March 5 marked the end of WashU’s 9th annual Green Cup, with LeeBeau residential college coming in first place, and Brookings and HIG Residential Colleges coming in second and third place, respectively. For almost five weeks, Green Cup challenged residents of the South 40 to reduce their energy use, while engaging in a broad range of activities such as taking the Sustainability Pledge, attending events, or responding to weekly green themed quizzes.

This year’s point system also added a new opportunity for teams to earn points. Together, residents were able to win up to 25 points for their respective ResCollege by participating in the Campus Eco Challenge, a sustainability engagement program for campus engagement. Participants track and share their progress online in a robust platform and earn points for taking action. Campus EcoChallenge provides tools and inspiration to turn intention into action, and gives participants a fun and social way to think about and act on proven solutions that make a difference.

“It’s difficult to control every single action of all the students in a dorm and specifically help them build their habits, but this tool it is a great way to help them build their own habits by themselves,” said first year student EcoRep for LeeBeau, Risako Nozaki.

Alexis Tinoco, Sustainability Chair for the Congress of the South 40, said that one of the biggest benefits of the EcoChallenge is that it emphasizes the power of collective action, which is at the heart of Green Cup. “When everyone works together, individuals feel like they are a part of something much bigger, and when they work together to reduce energy their impact can be really amplified,” said Tinoco.
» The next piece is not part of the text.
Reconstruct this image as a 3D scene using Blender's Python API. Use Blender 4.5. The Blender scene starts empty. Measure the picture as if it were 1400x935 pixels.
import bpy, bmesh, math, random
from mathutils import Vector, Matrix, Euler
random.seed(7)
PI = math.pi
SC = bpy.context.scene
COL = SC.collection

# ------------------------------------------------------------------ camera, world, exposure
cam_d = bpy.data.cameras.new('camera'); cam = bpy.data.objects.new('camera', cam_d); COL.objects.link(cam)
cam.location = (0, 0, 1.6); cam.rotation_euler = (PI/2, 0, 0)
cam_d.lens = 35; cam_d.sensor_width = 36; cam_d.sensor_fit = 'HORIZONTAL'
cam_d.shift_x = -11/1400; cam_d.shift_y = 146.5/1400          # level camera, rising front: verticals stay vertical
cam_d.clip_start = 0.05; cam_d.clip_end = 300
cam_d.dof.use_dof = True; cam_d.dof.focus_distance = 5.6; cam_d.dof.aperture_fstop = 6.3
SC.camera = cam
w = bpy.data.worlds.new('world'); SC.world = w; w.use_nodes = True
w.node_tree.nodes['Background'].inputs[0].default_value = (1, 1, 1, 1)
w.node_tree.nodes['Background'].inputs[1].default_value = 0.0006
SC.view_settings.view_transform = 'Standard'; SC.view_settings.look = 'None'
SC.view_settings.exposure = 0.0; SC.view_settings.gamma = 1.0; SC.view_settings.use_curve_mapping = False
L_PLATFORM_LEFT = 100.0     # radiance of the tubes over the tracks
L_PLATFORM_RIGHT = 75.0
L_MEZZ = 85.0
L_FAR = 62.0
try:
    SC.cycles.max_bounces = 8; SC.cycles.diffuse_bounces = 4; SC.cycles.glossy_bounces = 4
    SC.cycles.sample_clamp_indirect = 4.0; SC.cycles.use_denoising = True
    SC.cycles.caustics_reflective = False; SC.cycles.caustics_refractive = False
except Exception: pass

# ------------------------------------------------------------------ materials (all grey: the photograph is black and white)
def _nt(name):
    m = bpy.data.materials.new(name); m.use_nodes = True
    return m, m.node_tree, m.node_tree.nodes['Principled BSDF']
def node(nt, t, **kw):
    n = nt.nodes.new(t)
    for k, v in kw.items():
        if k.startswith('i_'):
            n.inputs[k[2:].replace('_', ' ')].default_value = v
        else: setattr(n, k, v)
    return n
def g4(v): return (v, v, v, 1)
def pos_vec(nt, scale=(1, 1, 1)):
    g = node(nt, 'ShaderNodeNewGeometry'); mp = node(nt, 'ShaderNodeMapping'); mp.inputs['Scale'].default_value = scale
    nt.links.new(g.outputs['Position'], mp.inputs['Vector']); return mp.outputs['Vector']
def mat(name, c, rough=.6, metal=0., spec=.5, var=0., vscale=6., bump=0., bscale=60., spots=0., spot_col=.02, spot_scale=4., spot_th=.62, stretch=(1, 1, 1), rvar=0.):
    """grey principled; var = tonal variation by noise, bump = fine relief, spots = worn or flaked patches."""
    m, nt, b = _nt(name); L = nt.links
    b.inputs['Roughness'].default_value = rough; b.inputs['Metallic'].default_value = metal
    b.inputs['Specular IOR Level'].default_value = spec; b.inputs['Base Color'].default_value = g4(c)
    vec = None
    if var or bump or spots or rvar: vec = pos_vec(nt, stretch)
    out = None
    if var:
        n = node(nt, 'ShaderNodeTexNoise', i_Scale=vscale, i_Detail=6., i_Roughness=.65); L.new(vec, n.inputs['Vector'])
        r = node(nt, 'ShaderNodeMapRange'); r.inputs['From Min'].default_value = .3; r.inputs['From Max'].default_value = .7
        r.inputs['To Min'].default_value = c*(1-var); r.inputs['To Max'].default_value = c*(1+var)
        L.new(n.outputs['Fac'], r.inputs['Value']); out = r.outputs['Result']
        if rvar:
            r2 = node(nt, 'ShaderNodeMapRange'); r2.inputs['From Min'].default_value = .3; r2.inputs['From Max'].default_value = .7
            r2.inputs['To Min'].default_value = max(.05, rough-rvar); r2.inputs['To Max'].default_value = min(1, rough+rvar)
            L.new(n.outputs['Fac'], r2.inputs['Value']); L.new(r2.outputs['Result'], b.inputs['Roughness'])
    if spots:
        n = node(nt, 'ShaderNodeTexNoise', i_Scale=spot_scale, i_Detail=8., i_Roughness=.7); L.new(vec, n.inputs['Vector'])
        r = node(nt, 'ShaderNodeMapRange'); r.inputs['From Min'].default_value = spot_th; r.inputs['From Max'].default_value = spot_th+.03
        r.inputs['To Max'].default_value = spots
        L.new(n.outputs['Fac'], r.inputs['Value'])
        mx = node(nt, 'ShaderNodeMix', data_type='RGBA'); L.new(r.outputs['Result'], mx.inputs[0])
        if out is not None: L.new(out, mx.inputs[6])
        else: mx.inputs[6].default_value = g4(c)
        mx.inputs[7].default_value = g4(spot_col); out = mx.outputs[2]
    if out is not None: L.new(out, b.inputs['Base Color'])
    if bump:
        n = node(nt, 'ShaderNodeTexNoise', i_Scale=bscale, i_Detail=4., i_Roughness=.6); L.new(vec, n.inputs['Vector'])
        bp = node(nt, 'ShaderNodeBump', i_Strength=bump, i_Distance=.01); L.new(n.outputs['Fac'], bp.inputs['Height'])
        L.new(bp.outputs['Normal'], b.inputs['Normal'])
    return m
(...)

“I think what propelled us into the lead was our community spirit” said LeeBeau’s EcoRep Risako, who even reported the existence of “in-the-dark shower parties”. The active LeeBeau group chat has also been a big help to create mutual encouragement and build momentum around energy saving habits.

Now that the Cup has finished, so too have its incentives for energy reduction. Alexis and Risako agree that holding peers accountable remains a priority. “Actions like turning off the light when leaving the room or using cold water to wash clothes are habits that can create significant impact even though they are small changes,” said Risako. “It is difficult to form any type of habit instantly, but I want students to recognize how easy and fun sustainable habits are.”

Alexis shared similar sentiments: “A great thing about Green Cup is that it really makes you aware of just how easy it is to make small changes to your lifestyle to save energy. I think it is something that sticks with people. So even though Green Cup is over, you should continue to live like every day is Green Cup and remind all your friends to do the same!”